The Land Is Inhospitable and So Is My Love for Mitski

The Land Is Inhospitable and So Is My Love for Mitski

Photo Credit: Caroline Switkowsi 

A concert review 

Caroline Switkowski, Associate Arts Editor 

Mitsuki Miyawaki, also known by her stage name “Mitski,” is a Japanese-American singer with seven studio albums. She is currently on a world tour promoting her latest release The Land Is Inhospitable and So Are We, and I was lucky enough to see her on one of her four shows in Toronto. I’ve been a big fan of Mitski since 2020, so finally being able to see her was a dream come true — especially after losing the lottery to her intimate show back in September. Nonetheless, my inner angsty teen self is here and ready to tell you all about the show. 


I’m always a fan of openers for concerts to get the crowds ready for the main act, though I seldom am a big enough fan to listen to their music afterward. The opener for Mitski, however, broke this streak. Tamino is a Belgian-Egyptian singer who has a voice like no other: it was hypnotic, and I was honestly disappointed by how short his set was. My favourite song he performed was “Habibi,” in which he took inspiration from his roots and used an atmospheric tone for the bridge. Listening to his setlist now, I prefer his live voice! You can’t display that level of pain in the studio — when mixed with his live acoustic guitar, it melted into a symphony. The only thing that disappointed me during his set was when one audience member meowed at him. Despite his discomfort, he handled it fairly well. Evidently, Tamino had set the bar high for the concert, and I was dying to see Mitski at this point. 


First of all, I’m a seasoned concertgoer. Not to flex but, as I write this, I’ve been to around 12 shows in the past year — I even went to Montreal last March just to see the band Muse. Mitski stands out completely from any artist I’ve seen. She is elegant and angelic, and her voice brings out emotions — a lot of them.  

The concert opened with Mitski bathed in white light and fog, following a folk rendition of her song “Everyone.” At first, the folk rendition caught me off guard, but had a soothing element when paired with her live band. I will complain and say I painfully wish she didn’t use a folk rendition for her song “Pink in the Night,” which I felt fit a more serious tone, rather than a country one, and severely opposed the rest of her setlist. Nonetheless, Mitski is a performer like no other, as she uses butoh, a Japanese avant-garde style of dance theater, to communicate the lyrics to her songs. For example, she would bring her hands up and block her face during her song “Working for the Knife,” symbolizing her pushing away evil of sorts. These repetitive and eccentric moves are a beautiful artistic companion to her stage performance considering the depressing imagery laced throughout her discography, with themes of damaged relationships, personal reflection, and learning to live day by day. Funnily enough, these themes were mixed in with banter with the audience about why she can’t move to Toronto (her cat is a Texan at heart) and how she’s suffering through the curry she ate to perform for us. 
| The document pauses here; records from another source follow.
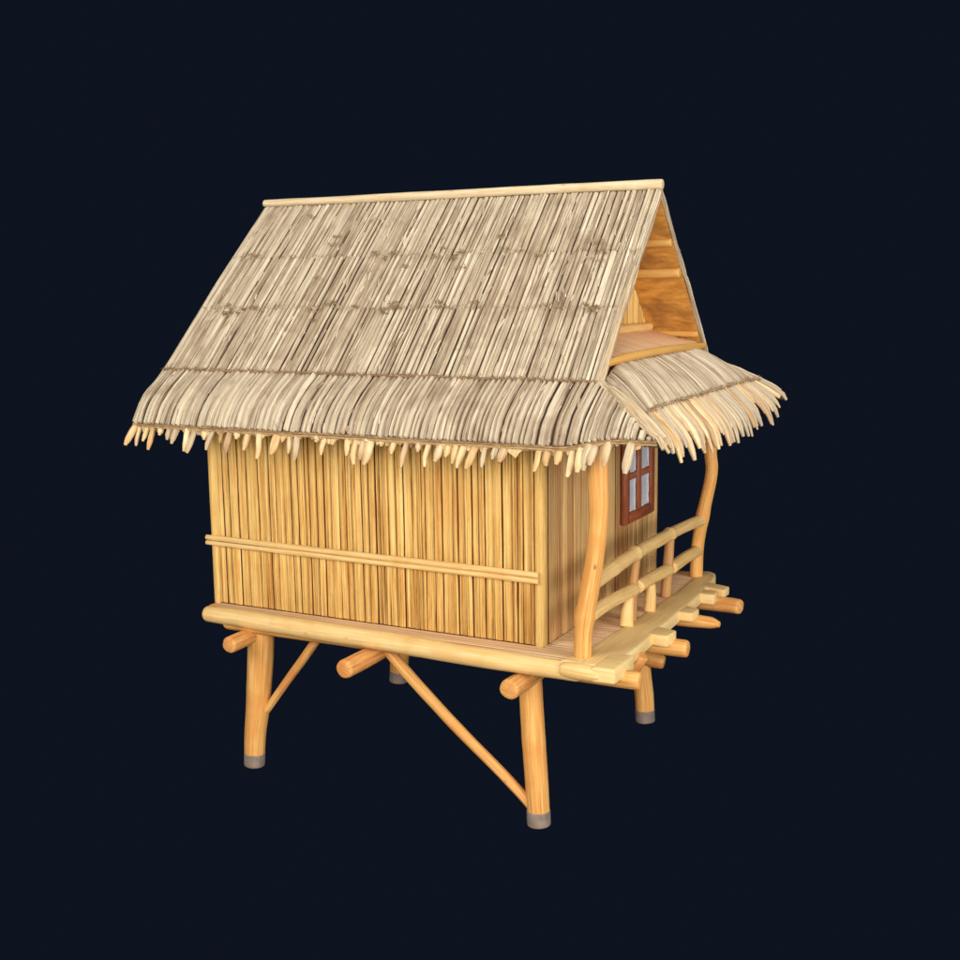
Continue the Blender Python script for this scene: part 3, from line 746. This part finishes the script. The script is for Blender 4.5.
fluff(mb, top_line, V((.3, 0, .9)), 400, ln=(.008, .02), w=.002, down=V((.7, 0, -.3)), spread=.6)
build(mb, 'thatch_tie', 'twine', porch)

# ------------------------------------------------------------------ world, lamps, camera
w = bpy.data.worlds.new('World'); scene.world = w; w.use_nodes = True
w.node_tree.nodes['Background'].inputs[0].default_value = (.0042, .0067, .0140, 1)
w.node_tree.nodes['Background'].inputs[1].default_value = 1.0
def area(name, loc, target, size, power, col):
    l = bpy.data.lights.new(name, 'AREA'); l.size = size; l.energy = power; l.color = col; l.shape = 'SQUARE'
    o = bpy.data.objects.new(name, l); COL.objects.link(o); o.location = loc
    o.rotation_euler = (V(target)-V(loc)).to_track_quat('-Z', 'Y').to_euler(); return o
T = (-1.1, .6, 2.3)
area('key_lamp', (-4.0, -8.5, 6.2), T, 4.5, 580, (1, .98, .94))
area('fill_lamp', (8.5, -3.0, 3.6), T, 4.0, 700, (1, .96, .92))
area('front_lamp', (4.0, -9.5, 4.6), T, 4.0, 700, (1, .98, .94))
area('top_lamp', (1.5, -1, 10.5), T, 5.0, 400, (1, .98, .96))
area('low_lamp', (0.5, -6.0, -3.5), T, 4.0, 120, (1, .76, .55))

cam = bpy.data.cameras.new('Camera'); co = bpy.data.objects.new('Camera', cam); COL.objects.link(co)
yaw, pit, rol = math.radians(27.558), math.radians(9.456), math.radians(-.797)
F = V((-math.sin(yaw)*math.cos(pit), math.cos(yaw)*math.cos(pit), -math.sin(pit)))
Rr = V((math.cos(yaw), math.sin(yaw), 0)); U = Rr.cross(F)
Rr, U = Rr*math.cos(rol)+U*math.sin(rol), U*math.cos(rol)-Rr*math.sin(rol)
m = Matrix((Rr, U, -F)).transposed().to_4x4(); m.translation = (3.221, -7.058, 2.4+H0)
co.matrix_world = m; cam.lens = 1228.06/960*36; cam.sensor_width = 36; cam.clip_end = 200
scene.camera = co
scene.view_settings.view_transform = 'Standard'; scene.view_settings.look = 'None'
scene.view_settings.exposure = 0; scene.view_settings.gamma = 1
scene.render.engine = 'CYCLES'
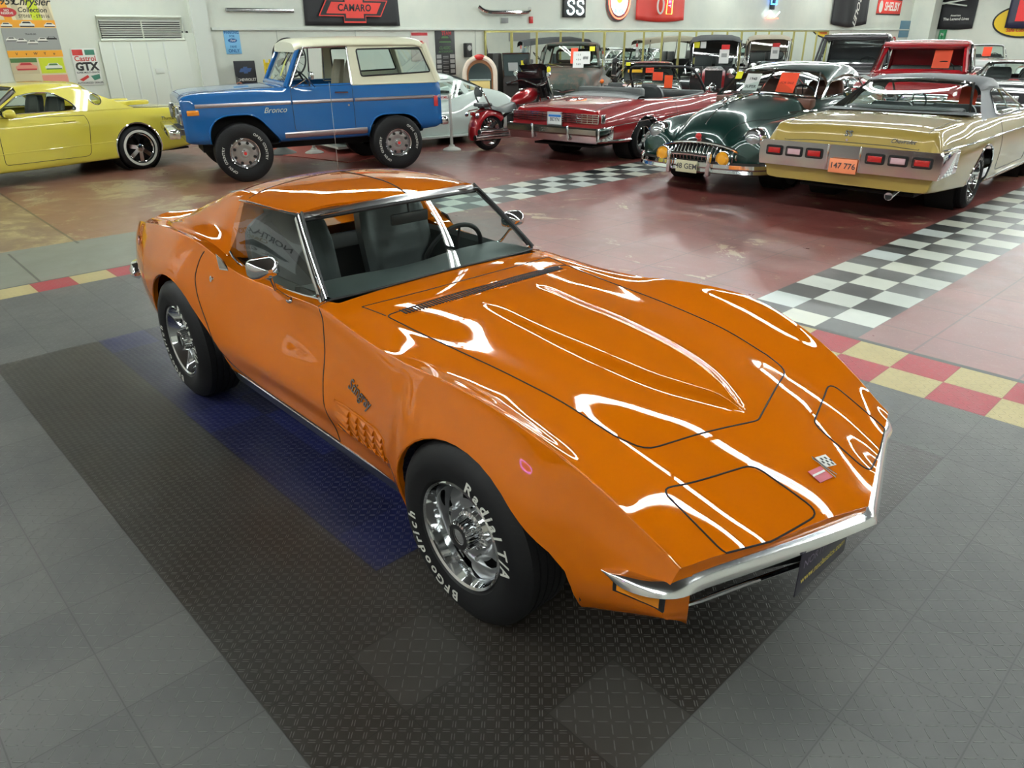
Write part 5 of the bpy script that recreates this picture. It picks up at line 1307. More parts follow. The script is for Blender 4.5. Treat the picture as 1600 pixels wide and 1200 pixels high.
# ================================================================ yellow roadster with porthole hardtop
def build_yellow():
    T = empty('hardtop_roadster', (-12.44, 1.70, 0), math.radians(-80), 'pale yellow two-seater with a porthole hardtop and whitewall tires', 'car')
    ye = paint('lemon_paint', srgb(214, 200, 76), .4, 1, 0, .3)
    def st(x, zc, zb, yb, ym, zl, yl): return (x, [(0, zc), (yb*.5, zc-.004), (yb*.88, zc-.018), (yb*.98, zb+.006), (yb+.012, zb-.03), (ym-.005, .80), (ym, .66), (ym-.008, .50), (ym-.02, zl+.06), (yl, zl), (yl-.12, zl-.01)])
    S = [st(3.62, .70, .66, .72, .78, .34, .70), st(3.45, .80, .76, .82, .86, .24, .80), st(3.0, .88, .85, .86, .895, .20, .84), st(2.2, .955, .93, .86, .90, .20, .85), st(1.6, .98, .96, .85, .905, .20, .86), st(.8, .965, .95, .85, .905, .21, .86), st(.2, .955, .935, .86, .91, .22, .87), st(-.4, .93, .905, .85, .905, .25, .86), st(-.9, .90, .865, .82, .885, .29, .84), st(-1.2, .85, .80, .78, .85, .33, .80), st(-1.32, .76, .72, .72, .78, .38, .72)]
    sh = shell(T, loft(S, 6, 3), ye, [circ_poly(0, .335, .375, .385), circ_poly(2.72, .335, .375, .385)],
        [('cab', 'x', None, [(.45, -.72), (2.1, -.74), (2.1, .74), (.45, .72)], (0, 1), lambda c: c.z > .88), ('door', 'door', ye, rpoly([(1.95, .99), (1.98, .30), (.78, .30), (.70, .80), (.80, .99)], [0, .05, .08, .3, 0], 4), (0, 2), lambda c: abs(c.y) > .75, None, True),
         ('deck', 'trunk_lid', ye, rpoly([(.0, -.66), (-1.25, -.60), (-1.25, .60), (.0, .66)], .06, 3), (0, 1), lambda c: c.z > .72, None, True)], lip=CHROME, label='pale yellow body')
    bv = sh['bvh']
    greenhouse(T, dict(wb=(2.25, 1.98, .70, .98, .955), wt=(1.58, 1.50, .56, 1.325, 1.305), rt=(.55, .58, .56, 1.325, 1.295), rb=(-.02, .20, .66, .955, .945), crown=.035, edge=.10,
        side=[(2.05, .95), (1.52, 1.24), (1.25, 1.262), (.8, 1.262), (.55, 1.23), (.15, 1.03), (-.05, .94)], wins=[rpoly([(1.93, .97), (1.54, 1.19), (1.30, 1.225), (1.05, 1.215), (.86, 1.09), (.80, .97)], .05, 3), circ_poly(.475, 1.095, .082, .078, 20)], yb=.855, zb=.95, zr=1.26, pname='hardtop_side', trim=ye, tw=.008), ye, label='removable hardtop')
    MB().tube([(2.02, .80, .955), (1.55, .645, 1.255)], .035, 8).tube([(2.02, -.80, .955), (1.55, -.645, 1.255)], .035, 8).build('windshield_frame', mat('pillar_grey', (.09, .08, .075), .3, .4), T)
    sidetube(bv, [(3.3, .44), (.36, .47)], .006, 'body_crease', ye, T, lift=.0); sidetube(bv, [(-.38, .46), (-1.1, .47)], .006, 'body_crease', ye, T, lift=.0)
    for s in (1, -1):
        MB().box(sidept(bv, .98, .83, s, .012), (.17, .03, .03), b=.01).build('door_handle', ye, sh[('door', s)])
        m_ = MB(); rows = []
        for dx, w_, h_ in ((-.05, .085, .055), (-.03, .095, .065), (.02, .085, .06), (.07, .04, .035)): rows.append([(1.80+dx, s*1.01+w_*math.cos(a), .985+h_*math.sin(a)) for a in np.linspace(0, 2*PI, 17)[:-1]])
        m_.grid(rows, cv=True).add(rows[0], [tuple(range(16))]).add(rows[-1], [tuple(range(16))]); mo = m_.build('side_mirror', ye, T, ang=50)
        MB().box((1.80, s*.91, .955), (.10, .12, .035), b=.01).build('mirror_mount', BLACK, mo)
        MB().lathe([(.0, .0), (.045, .004), (.04, .008), (0, .010)], sidept(bv, -.78, .47, s, .002), (0, s, 0), 16).build('side_marker', mat('red_lens', (.4, .01, .01), .15), T).scale = (1, 1, 1)
        for k in range(2): MB().box((-.2+k*.0, s*.34, .985), (.62, .34, .07), b=.03).build('tonneau_hump', ye, T) if k == 0 else None
        MB().tube([(.40+.0, s*.90, .0)]*2, .001, 4) if False else None
        MB().lathe([(.12, 0), (.11, .03), (.05, .05), (0, .05)], (-1.27, s*.58, .66), (-1, 0, 0), 20).build('tail_lamp', mat('red_lens', (.4, .01, .01), .15), T)
    put_text(t := MB(), 'Thunderbird', lambda a, b, h=0: sidept(bv, -.62-a, .745+b, 1, .004), size=.075, shear=.4, bold=.004); t.build('name_script', CHROME, T, recalc=False)
    cabin(T, .5, 2.2, .78, .30, .96, sx=1.0, sz=.42, wheel_at=(1.62, .36, .93), back=.62)
    MB().box((1.2, 0, .22), (4.4, 1.2, .03)).build('floor_pan', VOID, T)
    for s in (1, -1):
        for x in (0, 2.72): wheel(T, (x, s*.79, .335), .335, .235, .225, s, 'spoke7', tire_mat('radial_tire'), white=(.238, .275), nth=64)
build_yellow()
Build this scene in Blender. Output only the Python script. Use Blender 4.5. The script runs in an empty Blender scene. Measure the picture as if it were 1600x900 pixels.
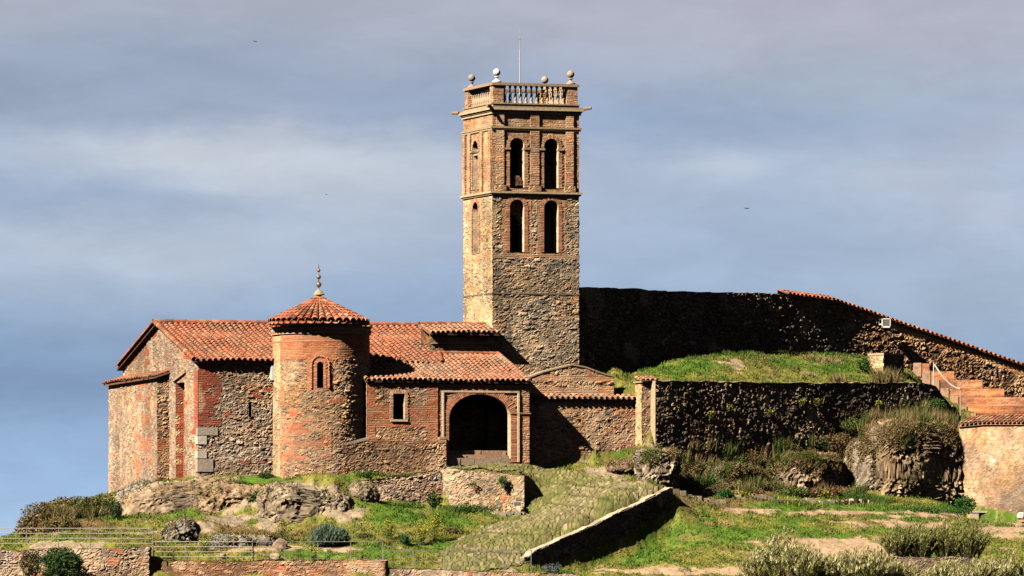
import bpy, math, random
import numpy as np
import bmesh
from mathutils import Matrix, Vector

# ------------------------------------------------------------------ camera
D0, SC, HOR = 330.0, 30.0, 880.0          # metres to the church, px per metre there, eye level in the photo
FPX = D0 * SC
scene = bpy.context.scene
col = scene.collection
cam_d = bpy.data.cameras.new("camera")
cam = bpy.data.objects.new("camera", cam_d)
col.objects.link(cam)
cam.location = (0, -D0, 0)
cam.rotation_euler = (math.radians(90), 0, 0)
cam_d.sensor_width = 36
cam_d.lens = 36 * FPX / 1600
cam_d.shift_y = (HOR - 450) / 1600
cam_d.clip_start = 1
cam_d.clip_end = 8000
scene.camera = cam

# ------------------------------------------------------------------ light
SUN_A, SUN_E = 41.0, 39.0
to_sun = Vector((-math.cos(math.radians(SUN_A)) * math.cos(math.radians(SUN_E)),
                 -math.sin(math.radians(SUN_A)) * math.cos(math.radians(SUN_E)),
                 math.sin(math.radians(SUN_E))))
sd = bpy.data.lights.new("sun", 'SUN')
sd.energy = 5.0
sd.angle = math.radians(0.5)
sd.color = (1.0, 0.91, 0.78)
sun = bpy.data.objects.new("sun", sd)
col.objects.link(sun)
sun.rotation_euler = (-to_sun).to_track_quat('-Z', 'Y').to_euler()

w = bpy.data.worlds.new("World")
scene.world = w
w.use_nodes = True
nt = w.node_tree
for n in list(nt.nodes):
    nt.nodes.remove(n)
def N(t, **k):
    n = nt.nodes.new(t)
    for a, b in k.items():
        setattr(n, a, b)
    return n
out = N('ShaderNodeOutputWorld'); bg = N('ShaderNodeBackground')
bg.inputs['Strength'].default_value = 0.08
EXPO = 0.97
SKY_K = 1.12 / 2 ** EXPO
nt.links.new(bg.outputs[0], out.inputs[0])
sky = N('ShaderNodeTexSky', sky_type='NISHITA', sun_disc=False)
sky.sun_elevation = math.radians(SUN_E)
sky.sun_rotation = math.atan2(to_sun.x, to_sun.y)
sky.dust_density = 1.0
tc = N('ShaderNodeTexCoord')
sep = N('ShaderNodeSeparateXYZ'); nt.links.new(tc.outputs['Generated'], sep.inputs[0])
def mathn(op, a, b=None, c=None):
    m = N('ShaderNodeMath', operation=op)
    for i, v in enumerate((a, b, c)):
        if v is None: continue
        if isinstance(v, (int, float)): m.inputs[i].default_value = v
        else: nt.links.new(v, m.inputs[i])
    return m.outputs[0]
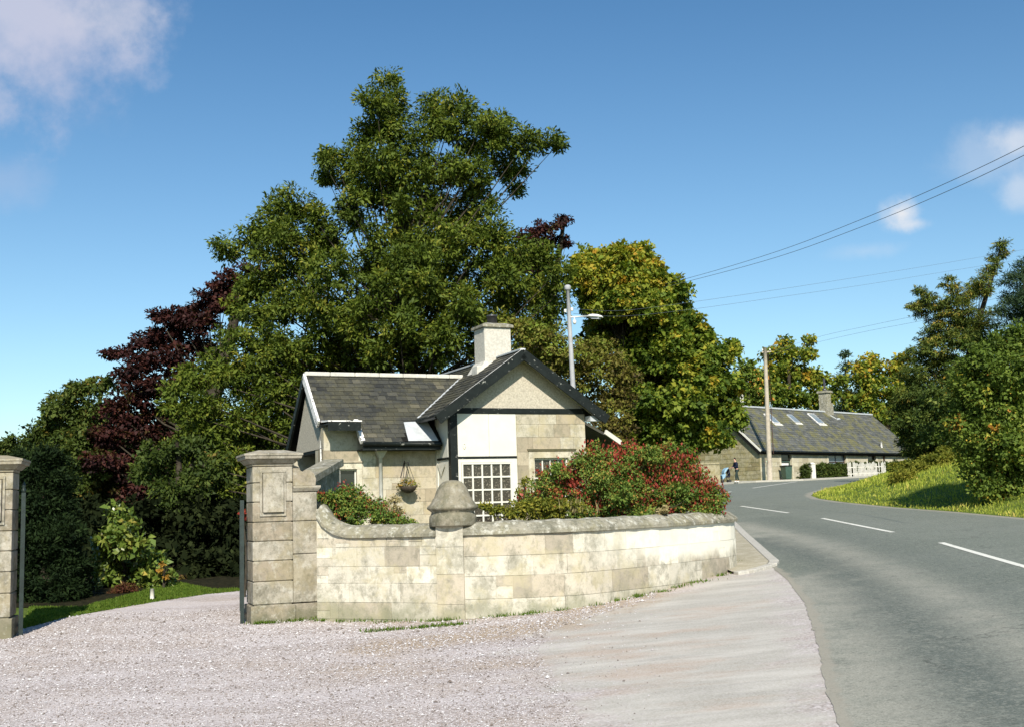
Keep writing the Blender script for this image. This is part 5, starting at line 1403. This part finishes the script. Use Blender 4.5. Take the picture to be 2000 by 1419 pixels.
# -- right of the lodge
MAPLE = [(1150, 510, 28), (1185, 502, 28), (1220, 502, 30), (1255, 505, 30), (1280, 520, 22), (1135, 535, 28), (1170, 540, 40), (1225, 540, 42), (1275, 550, 34), (1310, 560, 26), (1330, 572, 16), (1160, 590, 40), (1215, 595, 46), (1275, 600, 44), (1320, 610, 34), (1345, 625, 24), (1180, 640, 40), (1240, 650, 48), (1300, 655, 46), (1350, 660, 36), (1380, 665, 26), (1270, 700, 46), (1330, 705, 46), (1380, 705, 38), (1415, 690, 22), (1432, 680, 12), (1235, 720, 40), (1300, 750, 46), (1360, 755, 46), (1410, 745, 32), (1435, 760, 16), (1270, 790, 44), (1330, 800, 46), (1390, 800, 40), (1430, 800, 22), (1440, 820, 14), (1250, 835, 40), (1300, 845, 44), (1360, 850, 42), (1400, 850, 30), (1325, 880, 34), (1270, 880, 36), (1220, 870, 36), (1240, 770, 40)]
def maple_tint(x, y):
    return .60 if y < 560 else (.48 if y < 660 and x < 1300 else (.36 if y < 780 else .30))
tree('maple_tree', 'yellow-topped autumn maple right of the lamp post', 'tree', 42, MAPLE, .34, 3.3, 60, .16, .75, 'leaf_maple', 1270, 21, (1.1, -.5), .35, zspread=.7, up=.7, tint=maple_tint, tvar=.15)
HAW = [(1010, 640, 26), (1045, 655, 30), (1085, 670, 32), (1020, 680, 30), (1060, 700, 34), (1110, 690, 34), (1150, 680, 32), (1190, 690, 30), (1100, 720, 36), (1150, 725, 38), (1200, 720, 34), (1225, 735, 24), (1140, 765, 36), (1190, 770, 36), (1225, 780, 26), (1180, 810, 34), (1215, 825, 30), (1170, 850, 34), (1220, 860, 28), (1190, 880, 30), (980, 660, 20)]
tree('hawthorn_tree', 'russet and olive hawthorn close behind the lodge gable', 'tree', 34.5, HAW, .26, 3.6, 44, .10, .6, 'leaf_hawthorn', 1120, 22, (.9,), .16, zspread=.7, up=.5, tint=lambda x, y: 0.74 if y < 700 else (.58 if x < 1170 else .34), tvar=.18)
# distant trees behind the cottage
F1 = [(1455, 715, 18), (1475, 735, 24), (1450, 750, 24), (1485, 765, 26), (1460, 785, 28)]
F2 = [(1535, 665, 12), (1520, 690, 18), (1545, 695, 24), (1578, 665, 8), (1575, 690, 16), (1515, 725, 26), (1555, 730, 32), (1590, 735, 24), (1500, 760, 28), (1540, 770, 34), (1590, 775, 30), (1615, 740, 12), (1498, 690, 8)]
F3 = [(1650, 690, 6), (1652, 715, 12), (1650, 745, 18), (1655, 780, 22), (1640, 800, 20)]
F4 = [(1640, 745, 14), (1675, 715, 16), (1700, 705, 16), (1720, 715, 16), (1690, 740, 24), (1730, 740, 20), (1750, 720, 18), (1765, 700, 14), (1710, 770, 28), (1750, 770, 26), (1670, 775, 24), (1630, 770, 16), (1740, 810, 30), (1700, 800, 26), (1770, 750, 24)]
tree('broadleaf_tree', 'olive tree between the yellow maple and the telegraph pole', 'tree', 105, F1, .75, 3.4, 40, .34, .7, 'leaf_hazel', 1465, 31, (.9,), .3, tint=lambda x, y: .62)
tree('broadleaf_tree', 'autumn-tinted pointed tree behind the telegraph pole', 'tree', 108, F2, .75, 3.4, 44, .34, .7, 'leaf_maple', 1548, 32, (.9,), .35, tint=lambda x, y: .5 if y < 745 else .36, tvar=.2)
tree('spruce_tree', 'slim bluish spruce behind the cottage chimney', 'tree', 112, F3, .7, 4, 40, .34, .3, 'leaf_blue', 1652, 33, (.8,), .25, star=1.2)
tree('broadleaf_tree', 'orange-topped tree right of the cottage chimney', 'tree', 104, F4, .75, 3.4, 44, .34, .7, 'leaf_maple', 1700, 34, (.9,), .35, tint=lambda x, y: .74 if y < 735 else .38, tvar=.2)
r = np.random.default_rng(45); cl = []
for px in range(1180, 2300, 26):
    for h in (.8, 2.6, 4.6):
        p = P(px + r.normal() * 10, 900, 122 + r.normal() * 3); p.z = float(zfull(p.x, p.y)) + h + r.normal() * .5
        cl.append((p.x, p.y, p.z, 1.7, .45 + .12 * r.normal()))
o = foliage('woodland', r, tufts(r, cl, .8, 2.4, (.9,), .9), 36, .36, .65, M['leaf_hazel'], None)
tag(o, 'distant wood behind the stone cottage and the road bend', 'woodland'); o['kind'] = 'stuff'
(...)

Her latest release The Land Is Inhospitable and So Are We dives into finding a safe space in an ever-changing world, grasping at signs of hope in a so-called free realm. By the end of the concert, I was in a daze and was shocked by how moved I felt. Mitski’s music is for those who wish to be vulnerable, process the turbulence in their lives, and to be alone with their thoughts. Overall, this concert was my favourite out of all the ones I’ve attended, and I truly hope this review creates a new fan or two. Happy listening!